Ein Jahr nach dem Beginn des Kosovo-Krieges ist die Bilanz zwiespältig. Die Vertreibung der Kosovo-Albaner ist rückgängig gemacht worden. Im Rahmen einer internationalen Friedensordnung unter der Herrschaft des Rechts wird die Souveränität der Einzelstaaten nicht mehr uneingeschränkt akzeptiert. Andererseits ist der Haß aufeinander ungebrochen, Mord und Totschlag haben nicht aufgehört. Die Aussichten auf die Verwirklichung eines multiethnischen Kosovo sind erheblich beeinträchtigt. Niemand wagt sich derzeit vorzustellen, wie es im Kosovo ohne die Anwesenheit der KFOR zugehen würde. Den KFOR-Soldaten und den internationalen Polizeikräften gebührt Dank, daß sie unter hohem persönlichem Risiko den ständig drohenden Ausbruch neuer Gewalt eindämmen.


Die Entscheidung zur Anwendung militärischer Gewalt gegen Serbien war der Ausdruck des Scheiterns der Verhandlungspolitik. Jetzt droht ein weiteres Scheitern, wenn man nach dem Ende des Krieges den Frieden im Kosovo nicht gewinnt. Damit der Frieden eine Chance bekommt, müssen die Voraussetzungen für eine ernsthafte Friedenspolitik geschaffen worden:


– Es bedarf klarer Absprache über die politischen Ziele, die man auf dem Balkan erreichen will. Darüber besteht unter den Mitgliedsstaaten der NATO – geschweige denn zwischen den unmittelbaren Konfliktparteien – keine Einigkeit. Das läßt den Schluß zu, daß unter den NATO-Partnern von Anfang an keine hinreichende Übereinstimmung über die Ziele der Intervention bestand. Zu den Kriterien, die der Rat der Evangelischen Kirche in Deutschland 1994 in seiner Schrift „Schritte auf dem Weg des Friedens“ für die Entscheidung über „humanitäre Interventionen“ formuliert hat, gehört aber gerade, daß „die Politik im Rahmen des Schutzes oder der Wiederherstellung einer rechtlich verfaßten Friedensordnung über klar angebbare Ziele einer Intervention verfügt“ und daß „die an den Zielen gemessenen Erfolgsaussichten nüchtern veranschlagt werden“.


– Für die militärische Intervention gegen Serbien haben die Mitgliedsstaaten der NATO kurzfristig erhebliche finanzielle Mittel bereitgestellt. Daß nur zögerlich und in viel zu geringem Umfang finanzielle Mittel für den wirtschaftlichen Wiederaufbau – nicht nur des Kosovo, sondern auch Serbiens und der Region insgesamt – aufgewendet werden, ist ein Skandal.

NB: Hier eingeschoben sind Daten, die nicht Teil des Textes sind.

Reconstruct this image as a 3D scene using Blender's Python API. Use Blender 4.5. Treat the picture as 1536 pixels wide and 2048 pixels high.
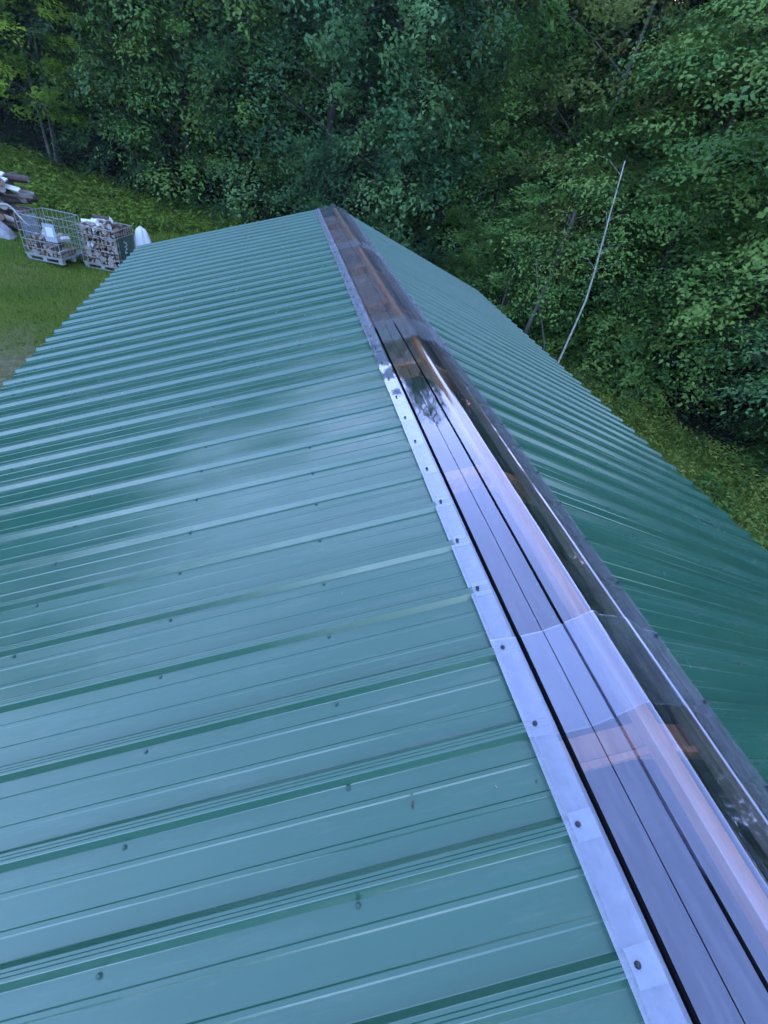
import bpy, math, random
import numpy as np
from mathutils import Matrix, Vector

for o in list(bpy.data.objects): bpy.data.objects.remove(o)
SC = bpy.context.scene
COL = SC.collection

# ---------------------------------------------------------------- camera
Z0 = 3.70                                  # ridge height above the yard
F, YAW, PITCH, ROLL = 892.84, .3281, .6917, .2231
CAM = np.array([-.9692, 0., 1.0408 + Z0])
TH = .3167                                 # roof slope (4 in 12)
def cam_axes():
    cy, sy, cp, sp = math.cos(YAW), math.sin(YAW), math.cos(PITCH), math.sin(PITCH)
    f = np.array([sy*cp, cy*cp, -sp]); r = np.array([cy, -sy, 0.]); u = np.cross(r, f)
    cr, sr = math.cos(ROLL), math.sin(ROLL)
    return cr*r + sr*u, -sr*r + cr*u, f
RX, UX, FX = cam_axes()
cam = bpy.data.cameras.new('camera'); camo = bpy.data.objects.new('camera', cam); COL.objects.link(camo)
m = Matrix.Identity(4)
for i in range(3):
    m[i][0], m[i][1], m[i][2], m[i][3] = RX[i], UX[i], -FX[i], CAM[i]
camo.matrix_world = m
cam.sensor_fit = 'HORIZONTAL'; cam.sensor_width = 36; cam.lens = F/1536*36
cam.clip_start = .02; cam.clip_end = 2000
SC.camera = camo
SC.render.resolution_x, SC.render.resolution_y = 768, 1024

# ---------------------------------------------------------------- light
SUN_EL, SUN_AZ = math.radians(3), math.radians(38)       # azimuth from +Y towards +X
W = bpy.data.worlds.new('World'); SC.world = W; W.use_nodes = True
nt = W.node_tree; bg = nt.nodes['Background']
sky = nt.nodes.new('ShaderNodeTexSky'); sky.sky_type = 'NISHITA'; sky.sun_disc = False
sky.sun_elevation = SUN_EL; sky.sun_rotation = SUN_AZ
sky.altitude = 300; sky.air_density = 1.0; sky.dust_density = .6; sky.ozone_density = 4.0
wb = nt.nodes.new('ShaderNodeVectorMath'); wb.operation = 'MULTIPLY'; wb.inputs[1].default_value = (2.75, 1.17, .86)   # thin lavender overcast
nt.links.new(sky.outputs[0], wb.inputs[0]); nt.links.new(wb.outputs[0], bg.inputs[0]); bg.inputs[1].default_value = .15
sl = bpy.data.lights.new('sun', 'SUN'); sl.energy = .12; sl.angle = math.radians(12); sl.color = (1, .86, .74)
so = bpy.data.objects.new('sun', sl); COL.objects.link(so)
dirv = Vector((math.sin(SUN_AZ)*math.cos(SUN_EL), math.cos(SUN_AZ)*math.cos(SUN_EL), math.sin(SUN_EL)))
so.rotation_euler = dirv.to_track_quat('Z', 'Y').to_euler(); so.location = (0, 30, 30)
SC.view_settings.view_transform = 'Standard'; SC.view_settings.look = 'None'
SC.view_settings.gamma = 1; SC.view_settings.exposure = 4.72
try:
    SC.cycles.max_bounces = 7; SC.cycles.transparent_max_bounces = 16
    SC.cycles.diffuse_bounces = 3; SC.cycles.glossy_bounces = 4
except Exception: pass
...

– Wenn der wirtschaftliche Wiederaufbau auch in Serbien gefördert und durch eine Verbesserung der Lage der Bevölkerung die Voraussetzung für eine demokratische Entwicklung verbessert werden soll, muß das Wirtschaftsembargo gegenüber Serbien augehoben werden.

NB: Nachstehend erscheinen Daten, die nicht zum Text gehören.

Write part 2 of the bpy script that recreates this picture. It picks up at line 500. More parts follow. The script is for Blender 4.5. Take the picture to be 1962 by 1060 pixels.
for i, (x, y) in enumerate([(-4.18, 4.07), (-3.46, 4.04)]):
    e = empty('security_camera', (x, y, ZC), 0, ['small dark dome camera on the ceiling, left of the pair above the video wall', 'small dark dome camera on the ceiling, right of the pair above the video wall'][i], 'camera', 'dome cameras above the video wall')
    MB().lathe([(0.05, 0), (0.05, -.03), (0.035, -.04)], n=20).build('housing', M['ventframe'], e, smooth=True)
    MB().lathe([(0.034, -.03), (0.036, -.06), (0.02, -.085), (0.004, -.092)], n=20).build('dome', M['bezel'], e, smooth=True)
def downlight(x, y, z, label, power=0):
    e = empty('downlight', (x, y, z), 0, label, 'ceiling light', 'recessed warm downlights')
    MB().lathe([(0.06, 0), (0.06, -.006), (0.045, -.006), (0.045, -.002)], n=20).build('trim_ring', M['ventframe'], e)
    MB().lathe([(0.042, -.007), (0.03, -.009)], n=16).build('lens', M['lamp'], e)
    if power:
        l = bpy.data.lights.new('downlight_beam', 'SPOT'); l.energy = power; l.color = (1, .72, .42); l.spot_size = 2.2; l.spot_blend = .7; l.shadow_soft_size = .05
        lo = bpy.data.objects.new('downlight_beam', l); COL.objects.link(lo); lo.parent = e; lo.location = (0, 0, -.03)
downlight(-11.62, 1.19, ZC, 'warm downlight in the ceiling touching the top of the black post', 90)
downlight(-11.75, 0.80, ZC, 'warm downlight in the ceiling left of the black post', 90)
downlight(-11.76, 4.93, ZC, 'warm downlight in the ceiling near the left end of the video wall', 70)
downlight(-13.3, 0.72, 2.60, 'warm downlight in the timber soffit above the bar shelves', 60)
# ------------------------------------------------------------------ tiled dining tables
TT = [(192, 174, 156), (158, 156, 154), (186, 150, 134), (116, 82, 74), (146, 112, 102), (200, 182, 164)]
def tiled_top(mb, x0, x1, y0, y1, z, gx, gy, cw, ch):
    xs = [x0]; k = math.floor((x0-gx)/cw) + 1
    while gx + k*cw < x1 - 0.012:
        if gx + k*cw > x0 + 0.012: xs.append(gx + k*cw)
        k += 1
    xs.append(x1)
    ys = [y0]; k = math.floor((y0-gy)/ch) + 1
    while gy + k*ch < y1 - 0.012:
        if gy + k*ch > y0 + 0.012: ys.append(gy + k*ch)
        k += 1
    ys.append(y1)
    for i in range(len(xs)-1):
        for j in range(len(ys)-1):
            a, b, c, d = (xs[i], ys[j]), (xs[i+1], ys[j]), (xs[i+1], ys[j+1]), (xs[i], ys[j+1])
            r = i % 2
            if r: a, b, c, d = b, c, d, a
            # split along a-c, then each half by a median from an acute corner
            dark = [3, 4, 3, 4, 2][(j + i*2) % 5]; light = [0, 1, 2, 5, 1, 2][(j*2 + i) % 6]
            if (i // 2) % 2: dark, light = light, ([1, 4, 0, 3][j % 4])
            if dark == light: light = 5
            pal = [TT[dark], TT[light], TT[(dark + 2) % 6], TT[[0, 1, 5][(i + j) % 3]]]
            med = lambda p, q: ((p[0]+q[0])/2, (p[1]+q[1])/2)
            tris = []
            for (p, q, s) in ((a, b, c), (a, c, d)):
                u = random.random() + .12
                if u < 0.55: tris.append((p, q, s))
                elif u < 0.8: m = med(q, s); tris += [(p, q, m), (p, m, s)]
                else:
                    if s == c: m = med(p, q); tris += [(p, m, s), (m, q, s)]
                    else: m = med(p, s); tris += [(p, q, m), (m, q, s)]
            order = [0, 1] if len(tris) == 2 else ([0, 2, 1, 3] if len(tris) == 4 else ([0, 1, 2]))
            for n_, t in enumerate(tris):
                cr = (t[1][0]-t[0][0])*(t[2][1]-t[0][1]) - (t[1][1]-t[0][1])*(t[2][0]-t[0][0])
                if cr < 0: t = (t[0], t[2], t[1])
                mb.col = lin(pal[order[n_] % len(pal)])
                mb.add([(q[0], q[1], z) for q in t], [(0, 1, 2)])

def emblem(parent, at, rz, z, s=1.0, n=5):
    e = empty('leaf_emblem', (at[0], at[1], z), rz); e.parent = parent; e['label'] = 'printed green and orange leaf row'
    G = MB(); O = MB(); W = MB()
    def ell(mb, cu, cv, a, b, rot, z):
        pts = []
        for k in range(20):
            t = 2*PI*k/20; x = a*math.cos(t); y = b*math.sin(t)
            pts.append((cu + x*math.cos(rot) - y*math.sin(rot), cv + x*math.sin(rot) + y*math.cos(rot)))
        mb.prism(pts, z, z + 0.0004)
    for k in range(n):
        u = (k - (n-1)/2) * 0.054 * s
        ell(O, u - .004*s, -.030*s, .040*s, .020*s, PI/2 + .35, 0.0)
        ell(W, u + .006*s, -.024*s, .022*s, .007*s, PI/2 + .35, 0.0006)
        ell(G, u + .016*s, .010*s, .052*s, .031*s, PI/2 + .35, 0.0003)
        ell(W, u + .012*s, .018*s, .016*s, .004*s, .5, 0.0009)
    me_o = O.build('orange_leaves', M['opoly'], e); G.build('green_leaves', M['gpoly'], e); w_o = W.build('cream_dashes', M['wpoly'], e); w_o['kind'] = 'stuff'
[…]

Die Bemühungen der Kirchen, ihren Beitrag zum Frieden im Kosovo zu leisten, konzentrieren sich vor allem auf drei Gebiete:


– Sie suchen und sammeln Menschen, die trotz der gegenwärtigen negativen Entwicklung und der Gefahr der Resignation durch konkrete Versöhnungsarbeit vor Ort die Hoffnung auf ein friedliches Zusammenleben der verschiedenen Ethnien aufrecht erhalten. Solange das Gesetz der Blutrache das Handeln bestimmt, ist Versöhnung nicht mehr als ein Wunschtraum. Unsere eigene Geschichte mit unseren europäischen Nachbarn erinnert daran, daß es ein Miteinander oder wenigstens ein Nebeneinander, ohne Versöhnung nicht geben kann.


– Der Ausbau der zivilen Friedensdienste ist in diesem Zusammenhang ein wichtiges Mittel. Die bisher gemachten Erfahrungen, etwa in Bosnien, zeigen die Chancen, die in einer solchen Friedens- und Versöhnungsarbeit stecken.


– Friedens- und Versöhnungsarbeit ist auf keinen Fall nur von außen möglich. Darum sind intensive Gespräche mit den ökumenischen Partnern vor Ort unentbehrlich. Die Kirchen in Deutschland werden fortfahren, ihre Kontakte bilateral und auf der Ebene der europäischen Zusammenschlüsse zu nutzen. Ebenso werden sie die notwendigen diakonischen Hilfsmaßnahmen weiterführen.